Only the lines from the start up to and including the line containing "COL = scene.collection" should be repeated, word for word.

____________________

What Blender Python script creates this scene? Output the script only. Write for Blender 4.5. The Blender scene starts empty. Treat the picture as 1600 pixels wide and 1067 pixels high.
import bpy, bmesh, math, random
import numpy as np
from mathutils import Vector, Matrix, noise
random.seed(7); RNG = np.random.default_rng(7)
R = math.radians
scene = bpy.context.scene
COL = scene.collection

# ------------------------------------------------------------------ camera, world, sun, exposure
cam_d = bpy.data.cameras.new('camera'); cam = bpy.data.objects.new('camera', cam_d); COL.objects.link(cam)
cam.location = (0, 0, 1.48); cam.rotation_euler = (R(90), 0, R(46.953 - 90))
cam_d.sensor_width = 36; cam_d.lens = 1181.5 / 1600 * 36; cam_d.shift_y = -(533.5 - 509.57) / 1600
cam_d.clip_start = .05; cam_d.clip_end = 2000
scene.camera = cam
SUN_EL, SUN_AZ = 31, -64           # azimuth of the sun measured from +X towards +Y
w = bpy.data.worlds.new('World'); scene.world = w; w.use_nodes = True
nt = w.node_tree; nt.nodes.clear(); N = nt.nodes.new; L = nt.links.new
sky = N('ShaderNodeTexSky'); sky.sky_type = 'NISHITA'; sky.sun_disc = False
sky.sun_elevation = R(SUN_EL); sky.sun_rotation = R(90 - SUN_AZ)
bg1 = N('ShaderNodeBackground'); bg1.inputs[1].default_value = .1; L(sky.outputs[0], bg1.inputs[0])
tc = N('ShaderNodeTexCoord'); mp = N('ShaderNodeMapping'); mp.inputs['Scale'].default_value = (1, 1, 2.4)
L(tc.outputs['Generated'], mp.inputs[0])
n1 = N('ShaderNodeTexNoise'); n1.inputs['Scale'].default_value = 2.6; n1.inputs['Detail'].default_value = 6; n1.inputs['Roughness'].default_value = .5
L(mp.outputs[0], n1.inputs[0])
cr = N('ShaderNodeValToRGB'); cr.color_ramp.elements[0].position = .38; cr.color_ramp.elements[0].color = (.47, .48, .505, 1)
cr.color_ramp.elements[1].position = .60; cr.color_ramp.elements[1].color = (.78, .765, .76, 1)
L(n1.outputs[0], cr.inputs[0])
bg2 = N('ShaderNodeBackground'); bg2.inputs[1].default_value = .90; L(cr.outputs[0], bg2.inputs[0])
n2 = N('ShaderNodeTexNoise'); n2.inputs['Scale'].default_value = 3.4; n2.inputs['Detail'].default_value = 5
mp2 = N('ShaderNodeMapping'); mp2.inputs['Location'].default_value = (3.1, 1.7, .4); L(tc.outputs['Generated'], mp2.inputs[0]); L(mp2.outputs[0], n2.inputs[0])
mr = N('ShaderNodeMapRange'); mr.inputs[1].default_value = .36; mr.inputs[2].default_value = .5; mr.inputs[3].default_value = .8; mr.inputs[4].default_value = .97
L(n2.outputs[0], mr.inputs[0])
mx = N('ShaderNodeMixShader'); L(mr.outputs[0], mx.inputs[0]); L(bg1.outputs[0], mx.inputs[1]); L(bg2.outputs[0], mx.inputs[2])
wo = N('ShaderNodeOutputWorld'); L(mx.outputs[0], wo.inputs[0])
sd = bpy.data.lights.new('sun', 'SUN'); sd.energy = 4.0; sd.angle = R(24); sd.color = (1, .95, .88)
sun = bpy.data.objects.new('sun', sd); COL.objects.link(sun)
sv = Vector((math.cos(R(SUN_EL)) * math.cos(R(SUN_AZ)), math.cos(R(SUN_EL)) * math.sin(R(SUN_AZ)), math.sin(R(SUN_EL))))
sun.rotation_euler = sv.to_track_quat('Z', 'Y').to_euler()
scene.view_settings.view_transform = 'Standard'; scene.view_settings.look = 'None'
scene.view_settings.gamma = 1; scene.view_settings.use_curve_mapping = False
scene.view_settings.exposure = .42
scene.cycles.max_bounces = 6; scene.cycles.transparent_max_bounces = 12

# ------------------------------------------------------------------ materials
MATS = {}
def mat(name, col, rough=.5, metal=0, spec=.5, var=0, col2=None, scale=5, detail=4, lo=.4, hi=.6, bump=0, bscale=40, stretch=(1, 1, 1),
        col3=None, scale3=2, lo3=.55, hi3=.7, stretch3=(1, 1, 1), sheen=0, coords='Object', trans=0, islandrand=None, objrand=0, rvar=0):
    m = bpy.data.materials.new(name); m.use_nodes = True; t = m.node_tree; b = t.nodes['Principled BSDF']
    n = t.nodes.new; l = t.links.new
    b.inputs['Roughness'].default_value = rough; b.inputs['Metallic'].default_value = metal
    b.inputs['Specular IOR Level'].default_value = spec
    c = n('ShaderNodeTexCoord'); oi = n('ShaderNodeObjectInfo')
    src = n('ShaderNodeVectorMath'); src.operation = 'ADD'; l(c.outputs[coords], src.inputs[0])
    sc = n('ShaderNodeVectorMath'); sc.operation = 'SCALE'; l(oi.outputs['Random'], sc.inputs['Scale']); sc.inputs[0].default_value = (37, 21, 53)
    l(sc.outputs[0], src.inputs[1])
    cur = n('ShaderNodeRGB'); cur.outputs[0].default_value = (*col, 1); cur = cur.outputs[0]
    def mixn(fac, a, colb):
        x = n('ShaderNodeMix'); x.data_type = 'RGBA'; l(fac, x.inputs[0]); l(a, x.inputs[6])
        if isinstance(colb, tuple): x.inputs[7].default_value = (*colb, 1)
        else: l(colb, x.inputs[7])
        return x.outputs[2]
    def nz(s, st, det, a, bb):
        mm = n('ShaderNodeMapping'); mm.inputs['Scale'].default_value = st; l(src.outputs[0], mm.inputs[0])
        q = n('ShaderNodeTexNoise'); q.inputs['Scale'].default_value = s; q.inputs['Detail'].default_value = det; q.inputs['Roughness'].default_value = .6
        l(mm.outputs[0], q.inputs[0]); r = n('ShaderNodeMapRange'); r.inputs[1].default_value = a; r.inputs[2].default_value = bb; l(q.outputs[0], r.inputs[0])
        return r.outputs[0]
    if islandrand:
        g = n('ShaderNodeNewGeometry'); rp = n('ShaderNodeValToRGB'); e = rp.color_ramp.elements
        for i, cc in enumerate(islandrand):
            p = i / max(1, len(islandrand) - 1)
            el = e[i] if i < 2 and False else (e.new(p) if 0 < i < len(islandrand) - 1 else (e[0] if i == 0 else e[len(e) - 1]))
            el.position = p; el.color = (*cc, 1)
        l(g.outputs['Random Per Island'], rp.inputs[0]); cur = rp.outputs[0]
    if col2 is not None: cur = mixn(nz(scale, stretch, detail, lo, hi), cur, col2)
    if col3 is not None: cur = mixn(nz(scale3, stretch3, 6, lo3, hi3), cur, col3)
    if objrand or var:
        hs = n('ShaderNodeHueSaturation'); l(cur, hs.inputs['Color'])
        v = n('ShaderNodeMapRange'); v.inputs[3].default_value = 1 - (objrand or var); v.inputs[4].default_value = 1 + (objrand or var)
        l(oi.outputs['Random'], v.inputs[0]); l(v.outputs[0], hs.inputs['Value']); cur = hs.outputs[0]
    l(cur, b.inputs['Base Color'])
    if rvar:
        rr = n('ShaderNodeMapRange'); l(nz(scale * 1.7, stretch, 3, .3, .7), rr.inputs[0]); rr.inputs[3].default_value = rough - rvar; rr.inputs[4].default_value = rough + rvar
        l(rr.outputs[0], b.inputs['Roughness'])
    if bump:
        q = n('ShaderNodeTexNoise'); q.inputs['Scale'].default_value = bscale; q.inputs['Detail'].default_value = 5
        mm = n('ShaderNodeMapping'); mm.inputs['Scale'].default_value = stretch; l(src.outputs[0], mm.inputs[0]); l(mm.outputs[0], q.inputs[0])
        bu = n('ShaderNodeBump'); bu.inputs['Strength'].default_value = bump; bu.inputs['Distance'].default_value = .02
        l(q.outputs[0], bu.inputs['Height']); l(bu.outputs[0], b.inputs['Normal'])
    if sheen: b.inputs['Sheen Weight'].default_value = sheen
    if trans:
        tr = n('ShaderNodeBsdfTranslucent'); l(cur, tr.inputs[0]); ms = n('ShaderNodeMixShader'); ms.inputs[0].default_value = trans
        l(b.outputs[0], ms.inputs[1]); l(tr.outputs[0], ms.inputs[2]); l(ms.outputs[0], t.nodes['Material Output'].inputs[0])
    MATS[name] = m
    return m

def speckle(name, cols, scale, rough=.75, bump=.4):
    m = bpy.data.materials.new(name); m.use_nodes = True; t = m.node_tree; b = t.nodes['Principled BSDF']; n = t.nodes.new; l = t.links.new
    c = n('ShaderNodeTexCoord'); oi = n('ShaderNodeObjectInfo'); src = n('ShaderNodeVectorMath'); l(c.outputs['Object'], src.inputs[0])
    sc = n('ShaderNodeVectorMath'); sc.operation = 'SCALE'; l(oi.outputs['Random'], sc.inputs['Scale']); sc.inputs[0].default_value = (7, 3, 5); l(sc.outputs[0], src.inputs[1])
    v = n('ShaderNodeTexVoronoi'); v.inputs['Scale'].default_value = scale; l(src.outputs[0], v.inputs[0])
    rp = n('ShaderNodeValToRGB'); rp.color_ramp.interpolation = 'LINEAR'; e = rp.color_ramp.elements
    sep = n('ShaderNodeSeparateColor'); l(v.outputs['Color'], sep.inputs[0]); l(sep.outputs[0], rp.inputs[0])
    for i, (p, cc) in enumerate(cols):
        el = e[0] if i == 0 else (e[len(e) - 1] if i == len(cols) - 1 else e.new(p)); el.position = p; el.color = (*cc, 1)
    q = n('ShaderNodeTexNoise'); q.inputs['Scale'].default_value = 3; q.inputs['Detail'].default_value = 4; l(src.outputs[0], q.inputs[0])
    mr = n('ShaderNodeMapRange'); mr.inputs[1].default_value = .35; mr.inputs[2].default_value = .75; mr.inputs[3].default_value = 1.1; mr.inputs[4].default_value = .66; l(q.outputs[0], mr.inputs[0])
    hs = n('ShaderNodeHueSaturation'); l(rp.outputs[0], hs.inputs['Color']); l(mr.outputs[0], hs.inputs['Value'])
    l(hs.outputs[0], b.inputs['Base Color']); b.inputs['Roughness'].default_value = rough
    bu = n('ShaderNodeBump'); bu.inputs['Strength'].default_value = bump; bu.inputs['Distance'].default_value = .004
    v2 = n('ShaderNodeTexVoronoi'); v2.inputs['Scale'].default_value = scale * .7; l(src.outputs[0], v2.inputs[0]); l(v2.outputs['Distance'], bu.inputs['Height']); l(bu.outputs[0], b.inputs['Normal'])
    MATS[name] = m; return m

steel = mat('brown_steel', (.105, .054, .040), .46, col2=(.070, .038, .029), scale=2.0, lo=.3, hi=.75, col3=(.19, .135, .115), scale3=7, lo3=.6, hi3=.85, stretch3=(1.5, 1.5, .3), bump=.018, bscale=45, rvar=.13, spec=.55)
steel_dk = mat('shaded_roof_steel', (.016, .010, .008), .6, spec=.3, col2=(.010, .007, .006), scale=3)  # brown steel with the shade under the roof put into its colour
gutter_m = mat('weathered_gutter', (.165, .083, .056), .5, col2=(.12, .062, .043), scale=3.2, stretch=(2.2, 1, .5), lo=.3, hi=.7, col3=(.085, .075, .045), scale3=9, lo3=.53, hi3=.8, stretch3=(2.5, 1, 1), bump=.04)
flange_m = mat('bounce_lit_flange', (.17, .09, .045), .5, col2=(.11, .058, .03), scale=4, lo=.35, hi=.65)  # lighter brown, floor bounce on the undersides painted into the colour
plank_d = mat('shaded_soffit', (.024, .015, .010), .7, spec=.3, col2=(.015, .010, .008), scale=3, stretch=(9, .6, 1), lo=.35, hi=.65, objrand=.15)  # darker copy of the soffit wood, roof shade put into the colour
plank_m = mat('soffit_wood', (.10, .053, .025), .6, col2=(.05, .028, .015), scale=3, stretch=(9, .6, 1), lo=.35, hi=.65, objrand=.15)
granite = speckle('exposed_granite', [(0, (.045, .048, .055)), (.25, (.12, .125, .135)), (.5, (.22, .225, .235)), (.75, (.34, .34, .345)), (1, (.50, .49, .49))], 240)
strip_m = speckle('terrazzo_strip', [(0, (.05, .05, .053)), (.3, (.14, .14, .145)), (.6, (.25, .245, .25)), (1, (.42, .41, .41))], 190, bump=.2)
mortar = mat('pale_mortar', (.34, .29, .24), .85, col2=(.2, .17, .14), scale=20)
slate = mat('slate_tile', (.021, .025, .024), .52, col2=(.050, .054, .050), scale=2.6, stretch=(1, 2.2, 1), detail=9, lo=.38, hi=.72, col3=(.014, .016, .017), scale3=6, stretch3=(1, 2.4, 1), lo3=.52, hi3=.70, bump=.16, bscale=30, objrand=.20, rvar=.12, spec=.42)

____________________

# THE SOLUTION
What Blender Python script creates this scene? Output the script only. Write for Blender 4.5. The Blender scene starts empty. Treat the picture as 1600 pixels wide and 1067 pixels high.
import bpy, bmesh, math, random
import numpy as np
from mathutils import Vector, Matrix, noise
random.seed(7); RNG = np.random.default_rng(7)
R = math.radians
scene = bpy.context.scene
COL = scene.collection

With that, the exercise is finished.